1. 8 U.S.C. § 1481(a) (5) reads as follows: "From and after the effective date of this chapter a person who is a national of the United States whether by birth or naturalization, shall lose his nationality by —
2. The effect of this stipulation is to remove the oft-litigated issue of duress from the case at bar. See, e. g., Tanaka v. Immigration & Naturalization Service, (2 Cir. 1965); Takehara v. Dulles, (9 Cir. 1953); Acheson v. Mariko Kuniyuki, (9 Cir. 1951), cert. den., 342 U.S. 942, 72 S.Ct. 554, 96 L.Ed. 701 (1953); Doreau v. Marshall, (3 Cir. 1948).
3. See, e. g., Tanaka v. Immigration & Naturalization Service, , 447-448 n. 3 (2 Cir. 1965) (Kaufman, J., dissenting); Agata, Involuntary Expatriation and Schneider v. Rusk, 27 U.Pitt. L.Rev. 1 (1965); Kurland, Foreword: Equal in Origin and Equal in Title to the Legislative and Executive Branches of the Government, 78 Harv.L.Rev. 143 (1964).

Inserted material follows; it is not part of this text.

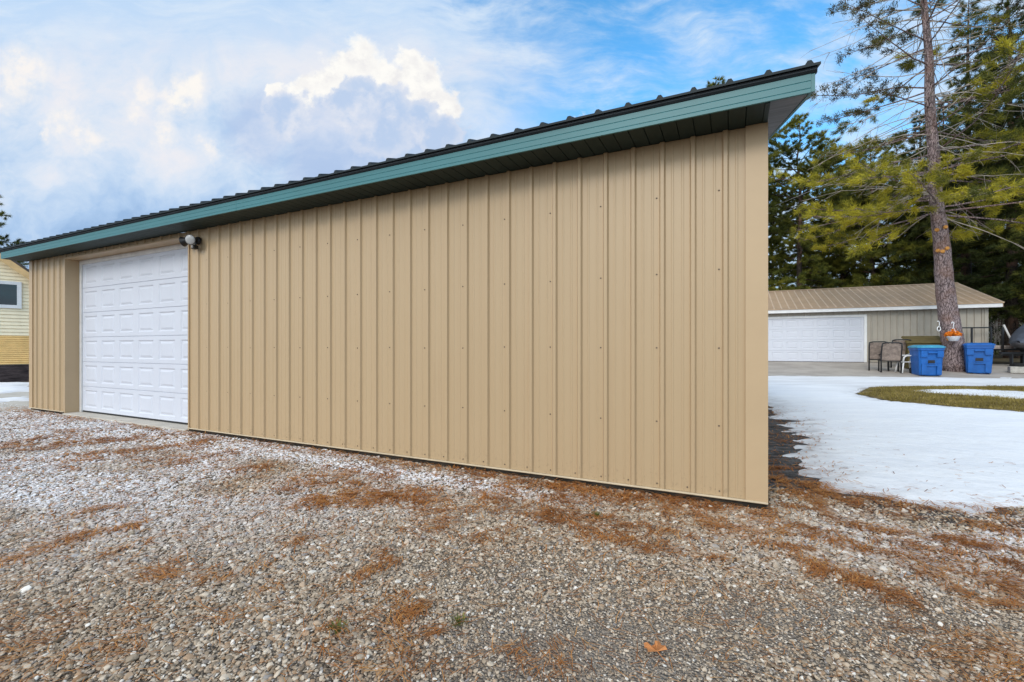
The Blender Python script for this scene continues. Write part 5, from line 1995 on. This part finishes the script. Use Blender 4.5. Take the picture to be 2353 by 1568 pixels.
def hero_pine():
    """tall pine beside the bins; the trunk leans a little to the left"""
    dep = 17.3
    x0 = (2195 - CX) / F * dep
    gz = float(ground_z(x0, dep))
    e = empty('pine_tree', (x0, dep, gz))
    tag(e, 'tall pine with a bare scaly trunk standing between the blue bins', 'tree')
    T = Tree('pine', 5)
    r = T.r
    zc = [0, 0.35, 0.9, 2.2, 3.9, 6.5, 8.4, 10.8, 12.8, 15.5, 19.0]
    ofs = [0, -0.02, -0.06, -0.22, -0.47, -0.72, -0.82, -0.98, -1.10, -1.25, -1.35]
    rad = [0.44, 0.37, 0.335, 0.30, 0.265, 0.205, 0.18, 0.15, 0.115, 0.07, 0.02]
    zz = np.linspace(0, 19, 46)
    tp = np.column_stack([np.interp(zz, zc, ofs) + 0.02 * np.sin(zz * 1.7), 0.03 * np.sin(zz * 0.9), zz - 0.05])
    rr = np.interp(zz, zc, rad) * (1 + 0.03 * np.sin(zz * 7.1))
    tb = MB().tube(tp, list(rr), 20).build('trunk', M['bark'], e, True)

    def at(z):
        return np.array([np.interp(z, zz, tp[:, 0]), np.interp(z, zz, tp[:, 1]), z])
    # sawn branch stubs
    for (z, az) in ((4.55, 255), (4.50, 200), (4.45, 228), (5.35, 262), (5.28, 205), (1.15, 208)):
        a = R(az)
        c = at(z)
        rd = np.interp(z, zc, rad)
        d = np.array([math.cos(a), math.sin(a), 0.15])
        s_ = MB().tube([c + d * rd * 0.8, c + d * (rd + 0.06)], [0.075, 0.062], 10).build('branch_stub', M['cutwood'], e)
    U = Tree('pine', 55)
    U.wood = T.wood
    # living branches: lower ones long and drooping with bright foliage
    Z_ = 6.0
    i = 0
    while Z_ < 18.5:
        nb = 5 if Z_ < 8 else 4
        for k in range(nb):
            az = i * 2.39996 + r.normal(0, 0.25)
            i += 1
            f = (Z_ - 6.0) / 12.5
            ln = (5.3 - 2.4 * f) * r.uniform(0.75, 1.08)
            el = -0.12 + 0.50 * f + r.normal(0, 0.08)
            path = branch_path(at(Z_ + r.uniform(-.15, .15)), az, el, ln, 0.045 if f < .4 else 0.02, r, 9, 0.055, 0.06)
            T.limb(path, 0.035 - 0.012 * f, 0.008, 6)
            if f < 0.30:
                T.twigs(path, 0.34, 6.5, 0.85, 0.66 + 0.16 * (0.3 - f) / 0.3, tuft_step=0.22, tj=0.24)
            else:
                left = math.cos(az) < -0.1
                if left:
                    U.twigs(path, 0.42, 5.0, 0.55, 0.40, tuft_step=0.13, tj=0.26)
                else:
                    T.twigs(path, 0.35, 6.0, 0.8, 0.50, tuft_step=0.18, tj=0.24)
        Z_ += 0.62 + 0.25 * r.uniform()
    # low boughs that carry the brightest needles, left and right of the trunk
    for (z, az, el, ln, tint) in ((6.3, 188, -0.10, 5.0, .95), (6.1, 205, -0.14, 4.9, .95), (6.5, 172, 0.0, 4.4, .9), (6.4, 222, -0.08, 4.4, .9), (6.9, 195, 0.02, 4.6, .8),
                                  (6.2, 330, 0.0, 3.8, .8), (6.6, 350, 0.08, 4.4, .8), (7.2, 15, 0.12, 4.2, .7), (7.8, 340, 0.18, 4.4, .75), (7.0, 240, -0.05, 3.4, .85), (7.6, 300, 0.02, 3.2, .75)):
        path = branch_path(at(z), R(az), el, ln, 0.05, r, 9, 0.05, 0.07)
        T.limb(path, 0.035, 0.008, 6)
        T.twigs(path, 0.24, 5.0, 0.75, tint - 0.08, tuft_step=0.19, tj=0.24)
    # bare dead branches, pale and curling
    for j in range(105):
        z = r.uniform(5.6, 14.5)
        az = r.uniform(2.0, 4.6) if r.uniform() < 0.62 else r.uniform(-1.2, 1.2)
        path = branch_path(at(z), az, r.normal(-0.05, 0.16), r.uniform(1.8, 4.6), 0.09, r, 10, 0.10, 0.0)
        T.limb(path, 0.019, 0.005, 4, dead=True)
        for q in range(5):
            b = path[r.integers(3, 9)]
            T.limb(branch_path(b, az + r.normal(0, 0.8), r.normal(-0.3, 0.4), r.uniform(0.3, 1.1), 0.5, r, 6, 0.16), 0.008, 0.003, 3, dead=True)
    T.wood.build('limbs', M['bark'], e)
    T.dead.build('dead_branches', M['deadtwig'], e)
    U.foliage(M['needles_brown'], 40, 0.115, 0.0125, 1.2, 9, e, jit=0.55)
    T.foliage(M['needles_hero'], 46, 0.21, 0.0105, 0.62, 6, e, jit=0.22)


hero_pine()

fa = forest_tree('pine_tree', 21, 17.5, 0.26, 3.4, 4.6, 84, M['needles_mid'], 0.50, k=34, ln=0.27, wd=0.015, top=0.42, dens=8)
fb = forest_tree('conifer', 22, 22.0, 0.30, 2.0, 4.8, 125, M['needles_dark'], 0.45, k=32, ln=0.30, wd=0.017, bare=0.2, top=0.8)
fc = forest_tree('conifer', 23, 24.0, 0.34, 2.6, 5.2, 125, M['needles_dark'], 0.60, k=32, ln=0.30, wd=0.017, bare=0.22, top=0.8)
fd = forest_tree('pine_tree', 24, 15.0, 0.22, 2.6, 4.4, 78, M['needles_mid'], 0.58, k=34, ln=0.27, wd=0.015, top=0.45, dens=8)
used = set()


def plant(src, px, dep, scale, rz, label, group, cat='tree'):
    o = src if src.name not in used else copy_tree(src)
    used.add(src.name)
    x_ = (px - CX) / F * dep
    o.location = (x_, dep, float(ground_z(x_, dep)) - 0.05)
    o.scale = (scale, scale, scale)
    o.rotation_euler = (0, 0, rz)
    tag(o, label, cat, group)
    return o


GRP = 'conifers behind the far garage'
plant(fa, 1838, 33, 1.0, 0.4, 'green pine with a dark straight trunk above the garage roof, next to the tan wall', GRP)
plant(fd, 1776, 37, 0.95, 1.9, 'small pine half hidden behind the tan building corner', GRP)
plant(fd, 1935, 36, 1.0, 3.1, 'bushy green pine behind the far garage roof, second from the tan wall', GRP)
plant(fd, 2005, 34, 1.08, 0.7, 'broad green pine filling the gap just left of the big trunk top', GRP)
plant(fa, 1893, 38, 1.02, 2.4, 'green pine behind the lowest yellow boughs, above the far garage', GRP)
plant(fa, 2060, 35, 0.95, 5.0, 'green pine seen behind the hanging dead branches left of the big trunk', GRP)
plant(fb, 2110, 33, 0.80, 0.9, 'dark conifer right behind the big bare pine trunk', GRP)
plant(fc, 2222, 29, 0.95, 2.2, 'tall dark conifer just right of the big pine trunk', GRP)
plant(fb, 2325, 25.5, 1.0, 3.7, 'tall dark conifer behind the leaning pole and trailer', GRP)
plant(fc, 2420, 24, 0.9, 5.2, 'dark conifer at the right edge behind the covered boat', GRP)
plant(fb, 2290, 36, 1.1, 0.2, 'very tall dark conifer far behind the trailer', GRP)
plant(fc, 2170, 43, 1.0, 4.4, 'tall dark conifer deep in the woods behind the garage ridge', GRP)
plant(fa, 1641, 33, 1.16, 2.6, 'lone tree top peeping over the dark roof edge', None)
plant(fd, -68, 25, 0.74, 2.0, 'pine behind the yellow house with twigs reaching in at the left edge', None)


# thicket of bare brush under the trees: nobody could count the stems
def thicket():
    r = np.random.default_rng(33)
    mb = MB()
    for i in range(420):
        y = r.uniform(30, 46)
        x = y * r.uniform(0.52, 1.25)
        z0 = float(ground_z(x, y))
        h = r.uniform(1.5, 5.0)
        a, l_ = r.uniform(0, 6.28), r.uniform(0.1, 0.5)
        p = branch_path((x, y, z0), a, 1.35, h, 0.0, r, 6, 0.09)
        mb.tube(p, [0.022, 0.018, 0.014, 0.011, 0.008, 0.004], 3, False)
        for k in range(5):
            b = p[r.integers(1, 5)]
            mb.tube(branch_path(b, r.uniform(0, 6.28), r.uniform(0.3, 1.1), h * 0.4, 0.0, r, 4, 0.1), [0.010, 0.008, 0.006, 0.003], 3, False)
    o = mb.build('thicket', M['deadtwig'])
    tag(o, 'tangle of bare grey brush under the trees behind the far garage', 'brush', kind='stuff')
    # low evergreen understory
    n = 2600
    y = r.uniform(29, 60, n)
    x = y * r.uniform(0.5, 1.3, n)
    clump = fbm(x * 0.25, y * 0.25, 13)
    ok = clump > np.where(x / y < 0.88, 0.66, 0.47)
    x, y = x[ok], y[ok]
    C_ = np.column_stack([x, y, ground_z(x, y) + r.uniform(0.1, 1.0, len(x)) ** 1.5 * 6.5])
    D_ = r.normal(0, 0.5, C_.shape)
    D_[:, 2] += 0.2
    C2 = np.concatenate([C_ + r.normal(0, 0.35, C_.shape) for _ in range(4)])
    V, t = tri_needles(C2, np.tile(D_, (4, 1)), 16, 0.42, 0.02, 0.5, 3, np.clip(r.normal(0.45, 0.2, len(C2)), 0, 1))
    o = np_mesh('undergrowth', V, np.arange(len(V)).reshape(-1, 3), M['needles_dark'], attrs={'tint': t})
    tag(o, 'dark evergreen undergrowth massed in the woods', 'undergrowth', kind='stuff')


thicket()


# far wood that closes the view behind the trees
def far_wood():
    r = np.random.default_rng(44)
    n = 5200
    y = r.uniform(62, 95, n)
    x = y * r.uniform(0.42, 1.5, n)
    hmax = 9 + 9 * fbm(x * 0.12, y * 0.02, 8) + np.clip((x / y - 0.9) * 22, -9.0, 9)
    z = 0.5 + r.uniform(0, 1, n) ** 0.8 * hmax
    C_ = np.column_stack([x, y, z])
    D_ = r.normal(0, 0.5, C_.shape)
    C2 = np.concatenate([C_ + r.normal(0, 0.5, C_.shape) for _ in range(3)])
    V, t = tri_needles(C2, np.tile(D_, (3, 1)), 14, 0.85, 0.035, 0.5, 5, np.clip(r.normal(0.4, 0.2, len(C2)), 0, 1))
    o = np_mesh('far_wood', V, np.arange(len(V)).reshape(-1, 3), M['needles_dark'], attrs={'tint': t})
    tag(o, 'far off dark wood filling the gaps behind the conifers', 'wood', kind='stuff')


far_wood()


# ------------------------------------------------------------------ hanging basket, rope on the trunk, overhead cable
def basket():
    p = pix(2191, 778, 16.78)
    e = empty('hanging_basket', p)
    tag(e, 'white hanging basket of orange flowers on the pine trunk', 'flower basket')
    s = 16.8 / F
    mb = MB()
    mb.lathe([(0.10, -0.10), (0.125, -0.09), (0.185, 0.05), (0.195, 0.06), (0.195, 0.075), (0.18, 0.075), (0.172, 0.05)], 24)
    mb.build('bowl', M['basket'], e, True)
    mb = MB()
    top = (0, 0.0, 0.42)
    for a in (20, 140, 260):
        mb.tube([(0.18 * math.cos(R(a)), 0.18 * math.sin(R(a)), 0.07), top], 0.010, 6)
    mb.tube([top, (0, 0, 0.50), (0.02, 0, 0.56), (0.0, 0, 0.60), (-0.045, 0, 0.605), (-0.07, 0.0, 0.57), (-0.065, 0, 0.545)], 0.014, 8)
    mb.build('hanger', M['basket'], e, True)
    r = np.random.default_rng(3)
    mb = MB()
    for i in range(220):
        a, q = r.uniform(0, 6.28), 0.22 * math.sqrt(r.uniform())
        c = Vector((q * math.cos(a), q * math.sin(a), 0.095 + r.uniform(0, 0.27) * (1.15 - q / 0.25)))
        n_ = Vector(r.normal(0, 1, 3)).normalized()
        u_ = n_.orthogonal().normalized()
        v_ = n_.cross(u_)
        rr = r.uniform(0.025, 0.05)
        pts = [c + (u_ * math.cos(k * 1.2566) + v_ * math.sin(k * 1.2566)) * rr * (1 if k % 1 == 0 else .6) + n_ * 0.012 for k in range(5)]
        mb.add([c] + pts, [(0, 1 + k, 1 + (k + 1) % 5) for k in range(5)])
    mb.build('flowers', M['flower'], e)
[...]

4. Certainly it cannot be said that intent must necessarily be included as an element of § 401(e) in order to save its constitutionality. There is even a serious question as to whether the Constitution in any significant degree forbids punishment for unintentional conduct. See Shevlin-Carpenter Co. v. State of Minnesota, , 30 S.Ct. 663, 54 L. Ed. 930 (1910); Packer, Mens Rea and the Supreme Court, 1962 Sup.Ct.Rev. 107. Much less would it prohibit the application of § 401(e)—which is non-penal in nature, see p. 689 infra—to an actor who was unaware of the consequences of his conduct.
5. E. g., Savorgnan v. United States, , 70 S.Ct. 292, 94 L.Ed. 287 (1950); Mackenzie v. Hare, , 36 S.Ct. 106, 60 L.Ed. 297 (1915); Acheson v. Mariko Kuniyuki, (9 Cir. 1951), cert. den., 342 U.S. 942, 72 S.Ct. 554, 96 L.Ed. 701 (1952).